The best economic performers—that is, companies with organic revenue growth of 25 percent or higher during the past three years—are more likely than other companies to work on creating new digital businesses, according to a separate survey. While not all digitized incumbents are top economic performers, they are much more likely to be in that elite group than traditional incumbents are.

Three bold strategic moves, all geared to building digital businesses, distinguish the top economic performers from all other companies.

From a financial standpoint, putting extra effort and expense into business and product innovation makes sense. Other McKinsey analysis shows that investments in these digital plays yield twice the returns of investments in digitizing core businesses.

Digitizing the core means transforming processes as well as technology

But make no mistake: digitizing the core business is crucial, even though the direct financial returns are comparatively modest. Most companies can’t simply walk away from a core business. They need to digitize it even as they innovate with new models.

When companies digitize the core business, our research shows, strong IT capabilities help enormously. According to respondents in a survey on the IT function’s effectiveness, companies with top performance on core IT tasks have made more progress than other companies in becoming fully digital and mastering key digital activities.

Respondents at digitized incumbents are also more likely than their counterparts at traditional companies to report using basic and advanced digital technologies across the enterprise.

Survey results on the use of artificial intelligence (AI) further illustrate what businesses can achieve by deploying advanced technologies. Among respondents at companies that have embedded or piloted AI in one or more functions or business units, 78 percent say that it has created significant or moderate value.
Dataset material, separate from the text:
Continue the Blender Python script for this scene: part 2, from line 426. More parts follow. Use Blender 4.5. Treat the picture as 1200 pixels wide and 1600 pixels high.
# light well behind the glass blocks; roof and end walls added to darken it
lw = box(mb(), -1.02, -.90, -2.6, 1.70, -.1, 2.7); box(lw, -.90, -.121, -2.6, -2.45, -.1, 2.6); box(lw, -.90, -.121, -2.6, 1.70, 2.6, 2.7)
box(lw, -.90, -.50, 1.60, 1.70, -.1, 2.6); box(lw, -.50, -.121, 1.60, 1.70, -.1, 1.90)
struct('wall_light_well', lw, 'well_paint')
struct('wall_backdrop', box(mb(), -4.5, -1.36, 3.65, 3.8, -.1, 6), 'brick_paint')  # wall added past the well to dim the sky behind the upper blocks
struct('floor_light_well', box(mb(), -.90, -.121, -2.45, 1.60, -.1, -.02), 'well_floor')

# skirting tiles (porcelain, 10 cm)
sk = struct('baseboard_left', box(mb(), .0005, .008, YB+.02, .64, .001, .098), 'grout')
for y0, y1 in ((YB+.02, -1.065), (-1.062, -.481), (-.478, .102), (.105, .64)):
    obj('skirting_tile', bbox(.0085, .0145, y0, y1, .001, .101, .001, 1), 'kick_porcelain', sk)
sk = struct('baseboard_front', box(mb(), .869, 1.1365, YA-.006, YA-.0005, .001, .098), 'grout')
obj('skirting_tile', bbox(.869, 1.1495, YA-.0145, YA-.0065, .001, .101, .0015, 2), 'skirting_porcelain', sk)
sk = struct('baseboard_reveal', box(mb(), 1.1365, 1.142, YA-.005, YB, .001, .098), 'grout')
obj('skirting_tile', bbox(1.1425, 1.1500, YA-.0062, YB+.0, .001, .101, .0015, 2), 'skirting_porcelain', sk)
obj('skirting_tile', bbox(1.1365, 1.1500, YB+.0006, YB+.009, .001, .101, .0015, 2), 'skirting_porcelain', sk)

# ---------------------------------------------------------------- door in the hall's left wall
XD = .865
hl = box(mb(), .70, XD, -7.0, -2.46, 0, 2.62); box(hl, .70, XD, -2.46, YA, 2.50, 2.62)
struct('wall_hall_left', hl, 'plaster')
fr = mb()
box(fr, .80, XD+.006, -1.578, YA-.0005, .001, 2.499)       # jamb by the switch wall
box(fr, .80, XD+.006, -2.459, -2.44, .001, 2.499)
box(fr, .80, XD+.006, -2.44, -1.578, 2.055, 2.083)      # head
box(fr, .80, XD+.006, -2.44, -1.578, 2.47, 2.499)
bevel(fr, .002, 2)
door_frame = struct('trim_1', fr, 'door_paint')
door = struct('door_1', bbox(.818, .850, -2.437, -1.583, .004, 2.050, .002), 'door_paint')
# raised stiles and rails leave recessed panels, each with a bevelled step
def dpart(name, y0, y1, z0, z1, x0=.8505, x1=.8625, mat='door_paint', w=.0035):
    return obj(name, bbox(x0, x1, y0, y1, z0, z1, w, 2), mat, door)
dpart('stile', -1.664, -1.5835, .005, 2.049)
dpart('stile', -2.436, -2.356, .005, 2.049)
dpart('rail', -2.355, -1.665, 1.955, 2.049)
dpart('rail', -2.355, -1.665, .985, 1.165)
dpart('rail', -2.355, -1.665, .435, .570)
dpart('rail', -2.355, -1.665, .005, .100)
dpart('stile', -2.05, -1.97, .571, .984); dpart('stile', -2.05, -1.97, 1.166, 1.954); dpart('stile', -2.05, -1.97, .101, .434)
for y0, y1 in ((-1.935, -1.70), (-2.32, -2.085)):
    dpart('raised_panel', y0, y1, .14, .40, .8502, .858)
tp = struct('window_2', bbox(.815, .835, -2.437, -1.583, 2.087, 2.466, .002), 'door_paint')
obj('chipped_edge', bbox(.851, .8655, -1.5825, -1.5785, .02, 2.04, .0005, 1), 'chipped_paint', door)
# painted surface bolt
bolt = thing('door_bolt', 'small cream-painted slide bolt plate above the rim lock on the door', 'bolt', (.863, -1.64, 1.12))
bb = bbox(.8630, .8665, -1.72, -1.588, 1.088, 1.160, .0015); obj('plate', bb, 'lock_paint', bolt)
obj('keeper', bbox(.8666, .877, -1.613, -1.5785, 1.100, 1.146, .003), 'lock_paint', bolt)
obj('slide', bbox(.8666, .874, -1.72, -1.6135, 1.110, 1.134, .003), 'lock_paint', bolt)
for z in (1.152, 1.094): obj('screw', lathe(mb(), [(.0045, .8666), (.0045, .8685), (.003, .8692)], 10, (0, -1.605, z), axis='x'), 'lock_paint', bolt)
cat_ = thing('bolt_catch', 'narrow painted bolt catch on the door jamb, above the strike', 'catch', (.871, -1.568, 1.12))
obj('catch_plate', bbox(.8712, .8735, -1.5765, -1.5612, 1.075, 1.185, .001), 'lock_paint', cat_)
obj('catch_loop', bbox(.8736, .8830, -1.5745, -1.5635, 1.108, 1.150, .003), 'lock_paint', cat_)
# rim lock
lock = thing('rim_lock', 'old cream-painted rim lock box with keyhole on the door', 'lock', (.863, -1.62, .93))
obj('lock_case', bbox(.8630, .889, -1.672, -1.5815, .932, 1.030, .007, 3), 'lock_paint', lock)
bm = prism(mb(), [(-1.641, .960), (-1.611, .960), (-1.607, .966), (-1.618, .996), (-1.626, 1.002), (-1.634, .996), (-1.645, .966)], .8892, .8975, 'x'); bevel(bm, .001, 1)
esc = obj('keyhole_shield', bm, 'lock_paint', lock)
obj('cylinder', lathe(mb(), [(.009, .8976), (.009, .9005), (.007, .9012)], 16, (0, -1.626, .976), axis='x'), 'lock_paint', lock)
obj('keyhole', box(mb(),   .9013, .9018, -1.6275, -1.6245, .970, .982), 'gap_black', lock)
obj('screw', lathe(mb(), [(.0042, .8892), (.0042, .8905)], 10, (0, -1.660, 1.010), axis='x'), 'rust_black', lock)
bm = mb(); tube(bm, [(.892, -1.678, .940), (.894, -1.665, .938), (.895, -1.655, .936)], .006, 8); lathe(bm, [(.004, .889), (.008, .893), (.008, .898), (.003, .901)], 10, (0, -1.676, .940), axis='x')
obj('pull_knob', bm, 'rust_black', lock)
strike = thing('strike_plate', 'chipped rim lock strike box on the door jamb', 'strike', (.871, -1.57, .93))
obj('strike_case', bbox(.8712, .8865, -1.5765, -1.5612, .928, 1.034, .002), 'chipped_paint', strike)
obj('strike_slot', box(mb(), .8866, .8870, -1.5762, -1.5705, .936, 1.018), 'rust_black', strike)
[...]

To capture the benefit of digital technologies, companies must integrate them into day-to-day processes. In a survey on success factors for digital transformations, some respondents reported that their companies made the use of digital tools a new organizational norm during the transformation. These respondents were more likely than others to say that the transformation had been a success: in other words, that it had brought about sustained improvements in performance.

The pace and degree of disruption can vary greatly from one established company to another, and even among the businesses in a company’s portfolio. To respond to these conditions, incumbents must mount a well-calibrated, dual effort to create new models and digitize current businesses. Executives can begin plotting a course forward by assessing where their companies fall along the digital spectrum.